Concludo con una riflessione sul percorso che ha portato alla realizzazione del progetto: come insegnante ho vissuto il lavoro con impegno e passione crescente, ho sentito la partecipazione autentica dei ragazzi e questo è stato in un certo senso rigenerante. Si è attivato un circolo “virtuoso” che ha permesso la buon riuscita del lavoro: il contatto con Roberto Casati ha offerto uno spazio di riflessione prezioso garantendo le basi epistemologiche del progetto, e abbiamo visto, strada facendo, che il nostro progetto poteva alimentare interessanti confronti. Si è trattato di un progetto che, partendo dal basso e con l’aiuto ed il sostegno di esperti è cresciuto proficuamente.
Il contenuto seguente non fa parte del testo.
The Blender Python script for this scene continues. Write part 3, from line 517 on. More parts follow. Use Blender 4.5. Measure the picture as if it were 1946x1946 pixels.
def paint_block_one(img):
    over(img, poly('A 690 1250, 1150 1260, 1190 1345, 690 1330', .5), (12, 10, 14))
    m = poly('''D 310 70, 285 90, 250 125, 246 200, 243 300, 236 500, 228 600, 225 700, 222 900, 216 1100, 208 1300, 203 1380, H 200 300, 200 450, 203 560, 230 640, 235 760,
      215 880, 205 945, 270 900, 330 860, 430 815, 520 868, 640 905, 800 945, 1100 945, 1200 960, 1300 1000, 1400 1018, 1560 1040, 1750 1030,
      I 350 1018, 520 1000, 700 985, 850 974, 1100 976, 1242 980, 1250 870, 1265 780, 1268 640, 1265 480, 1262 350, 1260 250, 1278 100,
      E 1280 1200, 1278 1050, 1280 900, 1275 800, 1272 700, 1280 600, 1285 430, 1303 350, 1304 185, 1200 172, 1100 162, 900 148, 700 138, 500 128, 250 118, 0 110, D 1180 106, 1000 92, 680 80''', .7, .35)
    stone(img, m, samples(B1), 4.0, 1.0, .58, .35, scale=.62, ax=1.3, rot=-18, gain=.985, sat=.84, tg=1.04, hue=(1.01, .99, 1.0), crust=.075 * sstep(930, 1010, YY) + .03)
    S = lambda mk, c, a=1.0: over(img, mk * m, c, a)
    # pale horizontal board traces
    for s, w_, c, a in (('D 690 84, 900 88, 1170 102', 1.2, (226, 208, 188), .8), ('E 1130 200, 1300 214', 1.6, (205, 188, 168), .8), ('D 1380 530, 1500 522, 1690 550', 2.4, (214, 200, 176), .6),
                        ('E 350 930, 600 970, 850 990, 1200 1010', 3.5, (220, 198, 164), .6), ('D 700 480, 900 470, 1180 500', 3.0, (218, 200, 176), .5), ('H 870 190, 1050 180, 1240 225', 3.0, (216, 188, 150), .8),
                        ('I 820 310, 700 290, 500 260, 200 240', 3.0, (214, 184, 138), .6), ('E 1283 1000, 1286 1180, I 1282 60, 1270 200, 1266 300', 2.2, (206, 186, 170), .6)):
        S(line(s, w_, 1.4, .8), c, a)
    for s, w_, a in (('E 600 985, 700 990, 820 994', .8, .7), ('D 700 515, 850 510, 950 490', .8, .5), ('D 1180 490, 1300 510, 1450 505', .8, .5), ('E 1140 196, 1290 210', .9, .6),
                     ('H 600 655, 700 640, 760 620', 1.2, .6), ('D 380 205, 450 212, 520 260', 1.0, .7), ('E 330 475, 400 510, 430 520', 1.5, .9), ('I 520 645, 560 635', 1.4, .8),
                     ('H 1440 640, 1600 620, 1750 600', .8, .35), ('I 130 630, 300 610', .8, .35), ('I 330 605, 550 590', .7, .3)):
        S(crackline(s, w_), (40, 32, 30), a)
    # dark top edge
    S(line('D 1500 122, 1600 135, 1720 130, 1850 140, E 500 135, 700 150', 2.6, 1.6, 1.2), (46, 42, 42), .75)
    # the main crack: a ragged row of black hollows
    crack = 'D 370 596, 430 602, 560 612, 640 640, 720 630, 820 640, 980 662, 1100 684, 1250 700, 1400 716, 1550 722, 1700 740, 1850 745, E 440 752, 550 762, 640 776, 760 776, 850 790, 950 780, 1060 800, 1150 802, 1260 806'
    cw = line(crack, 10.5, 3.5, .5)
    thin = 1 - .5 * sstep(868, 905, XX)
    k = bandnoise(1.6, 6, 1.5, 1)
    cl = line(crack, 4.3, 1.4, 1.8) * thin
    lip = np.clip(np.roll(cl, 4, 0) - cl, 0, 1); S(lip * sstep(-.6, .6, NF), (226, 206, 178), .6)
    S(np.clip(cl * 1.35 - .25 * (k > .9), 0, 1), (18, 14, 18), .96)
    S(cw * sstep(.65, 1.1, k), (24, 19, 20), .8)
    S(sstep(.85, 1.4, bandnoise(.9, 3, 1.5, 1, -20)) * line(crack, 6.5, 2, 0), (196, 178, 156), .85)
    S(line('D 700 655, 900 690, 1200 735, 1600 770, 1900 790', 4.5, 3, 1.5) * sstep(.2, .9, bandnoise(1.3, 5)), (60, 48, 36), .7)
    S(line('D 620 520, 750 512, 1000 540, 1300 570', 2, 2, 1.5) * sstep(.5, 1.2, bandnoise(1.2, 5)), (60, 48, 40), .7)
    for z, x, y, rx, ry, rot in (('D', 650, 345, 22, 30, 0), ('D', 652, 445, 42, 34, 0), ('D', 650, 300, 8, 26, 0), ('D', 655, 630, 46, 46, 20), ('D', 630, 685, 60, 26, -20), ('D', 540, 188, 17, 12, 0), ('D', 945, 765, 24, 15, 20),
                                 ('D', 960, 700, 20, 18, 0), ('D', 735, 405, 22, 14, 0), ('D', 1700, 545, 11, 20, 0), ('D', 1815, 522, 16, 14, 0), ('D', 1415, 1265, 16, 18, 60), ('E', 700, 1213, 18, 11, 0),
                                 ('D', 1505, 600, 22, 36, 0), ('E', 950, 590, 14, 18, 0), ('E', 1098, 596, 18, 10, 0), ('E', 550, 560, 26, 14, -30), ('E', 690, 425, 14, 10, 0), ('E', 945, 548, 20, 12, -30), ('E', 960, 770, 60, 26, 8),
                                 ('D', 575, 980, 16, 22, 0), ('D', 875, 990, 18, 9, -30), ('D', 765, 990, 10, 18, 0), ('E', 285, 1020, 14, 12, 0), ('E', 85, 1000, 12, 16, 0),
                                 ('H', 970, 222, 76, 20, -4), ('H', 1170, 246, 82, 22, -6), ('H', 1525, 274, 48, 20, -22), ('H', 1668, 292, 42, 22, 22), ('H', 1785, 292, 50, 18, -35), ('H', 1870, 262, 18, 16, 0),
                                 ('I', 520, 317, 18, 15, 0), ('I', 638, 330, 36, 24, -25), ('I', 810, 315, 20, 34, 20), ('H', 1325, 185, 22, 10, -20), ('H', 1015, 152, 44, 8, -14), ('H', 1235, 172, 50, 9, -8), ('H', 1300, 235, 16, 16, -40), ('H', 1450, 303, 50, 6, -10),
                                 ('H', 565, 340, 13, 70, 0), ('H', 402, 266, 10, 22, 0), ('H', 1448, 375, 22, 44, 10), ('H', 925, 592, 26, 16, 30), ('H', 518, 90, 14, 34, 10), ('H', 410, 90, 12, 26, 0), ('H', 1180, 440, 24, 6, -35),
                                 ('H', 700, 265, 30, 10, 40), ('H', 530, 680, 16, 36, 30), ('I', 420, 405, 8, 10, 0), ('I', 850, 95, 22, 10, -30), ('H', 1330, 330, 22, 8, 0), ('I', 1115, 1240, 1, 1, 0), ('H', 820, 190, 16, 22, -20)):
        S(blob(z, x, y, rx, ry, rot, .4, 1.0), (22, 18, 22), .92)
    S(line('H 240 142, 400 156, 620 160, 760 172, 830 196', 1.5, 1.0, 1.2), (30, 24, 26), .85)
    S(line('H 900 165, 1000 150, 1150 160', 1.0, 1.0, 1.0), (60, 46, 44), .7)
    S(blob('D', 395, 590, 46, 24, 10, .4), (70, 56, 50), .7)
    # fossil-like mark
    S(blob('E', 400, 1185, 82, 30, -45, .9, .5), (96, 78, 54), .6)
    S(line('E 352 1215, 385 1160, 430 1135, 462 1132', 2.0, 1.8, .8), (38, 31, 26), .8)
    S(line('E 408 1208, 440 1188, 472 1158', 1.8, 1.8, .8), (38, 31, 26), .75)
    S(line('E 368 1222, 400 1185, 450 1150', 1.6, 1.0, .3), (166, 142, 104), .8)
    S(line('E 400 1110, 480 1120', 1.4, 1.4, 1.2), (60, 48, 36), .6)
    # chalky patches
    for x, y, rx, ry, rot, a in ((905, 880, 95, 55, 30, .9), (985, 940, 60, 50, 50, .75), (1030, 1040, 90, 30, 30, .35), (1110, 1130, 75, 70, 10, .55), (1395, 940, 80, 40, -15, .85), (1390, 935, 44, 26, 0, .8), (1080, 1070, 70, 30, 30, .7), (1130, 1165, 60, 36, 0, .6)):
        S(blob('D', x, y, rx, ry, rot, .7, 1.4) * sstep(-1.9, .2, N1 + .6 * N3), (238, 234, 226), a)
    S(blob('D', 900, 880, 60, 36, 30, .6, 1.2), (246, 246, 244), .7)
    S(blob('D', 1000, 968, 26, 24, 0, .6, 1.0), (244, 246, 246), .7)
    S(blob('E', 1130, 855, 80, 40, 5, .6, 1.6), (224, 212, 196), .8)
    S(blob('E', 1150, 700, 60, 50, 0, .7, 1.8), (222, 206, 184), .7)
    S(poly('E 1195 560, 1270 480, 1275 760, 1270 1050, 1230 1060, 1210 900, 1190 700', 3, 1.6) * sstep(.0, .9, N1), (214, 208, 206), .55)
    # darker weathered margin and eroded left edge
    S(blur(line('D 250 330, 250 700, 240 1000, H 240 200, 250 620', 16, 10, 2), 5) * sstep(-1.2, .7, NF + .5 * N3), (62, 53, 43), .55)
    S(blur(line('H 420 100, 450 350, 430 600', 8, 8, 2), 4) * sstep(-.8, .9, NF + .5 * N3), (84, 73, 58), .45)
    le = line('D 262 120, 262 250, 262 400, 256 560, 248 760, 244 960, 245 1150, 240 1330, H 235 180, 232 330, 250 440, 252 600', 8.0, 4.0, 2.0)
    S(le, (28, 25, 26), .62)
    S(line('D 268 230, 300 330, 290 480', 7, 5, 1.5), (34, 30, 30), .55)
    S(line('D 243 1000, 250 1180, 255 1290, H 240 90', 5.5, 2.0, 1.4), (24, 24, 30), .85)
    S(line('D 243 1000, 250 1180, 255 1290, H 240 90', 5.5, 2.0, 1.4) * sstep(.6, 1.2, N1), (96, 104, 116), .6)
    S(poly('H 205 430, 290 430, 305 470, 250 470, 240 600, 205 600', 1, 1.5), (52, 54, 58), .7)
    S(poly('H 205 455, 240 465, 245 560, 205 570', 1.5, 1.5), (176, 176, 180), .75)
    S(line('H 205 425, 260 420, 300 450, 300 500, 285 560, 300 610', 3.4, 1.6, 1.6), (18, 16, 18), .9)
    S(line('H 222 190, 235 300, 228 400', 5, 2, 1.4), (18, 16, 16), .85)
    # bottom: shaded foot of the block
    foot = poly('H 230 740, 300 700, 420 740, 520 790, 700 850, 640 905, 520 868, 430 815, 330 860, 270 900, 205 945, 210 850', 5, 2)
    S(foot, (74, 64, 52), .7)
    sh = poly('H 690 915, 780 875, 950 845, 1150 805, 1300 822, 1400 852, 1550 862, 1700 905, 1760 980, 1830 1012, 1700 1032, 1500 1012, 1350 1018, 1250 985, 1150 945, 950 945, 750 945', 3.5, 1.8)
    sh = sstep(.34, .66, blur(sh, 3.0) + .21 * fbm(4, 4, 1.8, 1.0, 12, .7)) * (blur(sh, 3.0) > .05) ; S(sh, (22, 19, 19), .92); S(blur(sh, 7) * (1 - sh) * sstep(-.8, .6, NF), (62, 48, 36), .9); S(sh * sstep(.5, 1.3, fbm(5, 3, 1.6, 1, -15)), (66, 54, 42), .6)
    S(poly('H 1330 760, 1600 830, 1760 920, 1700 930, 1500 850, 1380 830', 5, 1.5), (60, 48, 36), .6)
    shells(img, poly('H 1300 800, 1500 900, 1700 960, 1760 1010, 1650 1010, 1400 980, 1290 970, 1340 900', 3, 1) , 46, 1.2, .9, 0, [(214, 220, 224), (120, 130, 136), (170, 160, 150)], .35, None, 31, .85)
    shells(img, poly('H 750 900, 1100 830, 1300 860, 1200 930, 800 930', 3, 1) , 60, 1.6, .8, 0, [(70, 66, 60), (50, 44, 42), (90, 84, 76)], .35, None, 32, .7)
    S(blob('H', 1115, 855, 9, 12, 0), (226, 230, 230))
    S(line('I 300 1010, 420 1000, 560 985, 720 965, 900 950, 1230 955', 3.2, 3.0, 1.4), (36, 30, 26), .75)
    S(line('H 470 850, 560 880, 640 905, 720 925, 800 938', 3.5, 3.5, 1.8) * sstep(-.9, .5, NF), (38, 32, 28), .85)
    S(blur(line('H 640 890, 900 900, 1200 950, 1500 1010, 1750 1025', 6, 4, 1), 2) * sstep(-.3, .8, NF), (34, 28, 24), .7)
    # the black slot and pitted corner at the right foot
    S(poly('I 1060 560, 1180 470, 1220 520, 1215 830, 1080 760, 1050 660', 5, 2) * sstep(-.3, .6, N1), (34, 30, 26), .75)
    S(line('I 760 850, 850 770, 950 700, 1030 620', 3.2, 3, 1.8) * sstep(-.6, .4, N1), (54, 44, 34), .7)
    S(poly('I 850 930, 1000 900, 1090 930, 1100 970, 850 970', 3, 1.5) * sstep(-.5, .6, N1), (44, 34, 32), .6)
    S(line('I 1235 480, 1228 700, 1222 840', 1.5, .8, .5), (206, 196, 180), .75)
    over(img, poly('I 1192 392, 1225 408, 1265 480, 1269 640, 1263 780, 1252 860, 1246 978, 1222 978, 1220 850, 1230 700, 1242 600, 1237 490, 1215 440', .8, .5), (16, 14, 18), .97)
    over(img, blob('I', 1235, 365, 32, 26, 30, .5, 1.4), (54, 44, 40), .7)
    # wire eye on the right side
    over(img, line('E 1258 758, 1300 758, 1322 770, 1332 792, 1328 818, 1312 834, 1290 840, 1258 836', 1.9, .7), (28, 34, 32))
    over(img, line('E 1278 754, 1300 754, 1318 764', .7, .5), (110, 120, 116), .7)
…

È stata la dimostrazione di come la scuola può trarre beneficio da una collaborazione allargata, dove sono necessari tanto l’impegno attivo degli insegnanti quanto la volontà di interagire con la realtà scolastica da parte degli specialisti che devono saper declinare le loro riflessioni teoriche per renderle buone pratiche. Una scuola migliore forse può nascere più facilmente da una diversa “geometria” del lavoro, dove si stringe la collaborazione tra chi è in classe e chi può elaborare una riflessione più ampia e allo stesso tempo più “scientifica” sull’insegnamento, che da una generica innovazione tecnologica.

Note

[1] George Steiner, I libri hanno bisogno di noi, Garzanti, Milano 2013, pp. 19-20.

[2] Di Andrea Bouchard, le classi I, II, III e IV hanno letto il romanzo Acqua Dolce (Salani 2010), la V Il pianeta senza baci (e senza bici) (Salani 2013).

[3] Cfr. C. Carzan S. Scalco, Ri-animare la lettura. 55 giochi per divertirsi con i libri, Edizioni La Meridiana, Bari 2009, p. 75.

[4] Cfr. Sherry Turkle, Alone Together. Why We Expect More from Technology and Less from Each Other, Basic Books, New York 2011, p. 19.

[5] La definizione di nativi digitali è di Mark Prensky, che la presentò nel 2001 in due articoli: “Digital Natives, Digital Immigrants Part I”, in “On the Horizon” (MCB University Press), vol. 9, n. 5, Ottobre 2001; “Digital Natives, Digital Immigrants, Part II. Do They Really Think Differently?”, in On the Horizon, MBC University Press, vol. 9, n. 6, Dicembre 2001. La prima traduzione italiana di entrambi è di Francesca Nicola, “Nativi digitali e Immigrati digitali, La mente nuova dei nativi digitali” in La ricerca, Ottobre 2013, Anno 2, n.4 Nuova serie, pp. 56-66.  In Italia l’autore di riferimento che si colloca sul solco di Prensky è Paolo Ferri: La scuola digitale. Come le nuove tecnologie cambiano la formazione, Bruno Mondadori, Milano, 2008; Nativi digitali, Bruno Mondadori, Milano-Torino 2011. Sempre allineato su queste posizioni è il lavoro dell’epistemologo Michel Serres, Non è un mondo per vecchi. Perché i ragazzi rivoluzionano il sapere, Bollati Boringhieri, Torino 2013

[6] Gian Paolo Terravecchia, “Il dibattito italiano sui nativi digitali”, in La ricerca, cit., p. 75.

[7] Un interessante confronto su questi temi è apparso sulla rivista La ricerca (cit.) dell’editore Loescher, con un provocatorio titolo “Contro il digitale”: viene presentata un’accurata sintesi sul dibattito italiano attorno ai nativi digitali e si mette a confronto l’opera di Paolo Ferri “Nativi digitali” (Mondadori, 2011) e  quella di Roberto Casati  Contro il colonialismo digitale.

[8] Manfred Spitzer, Demenza digitale. Come la nuova tecnologia ci rende stupidi, Corbaccio, Milano 2013, p. 269.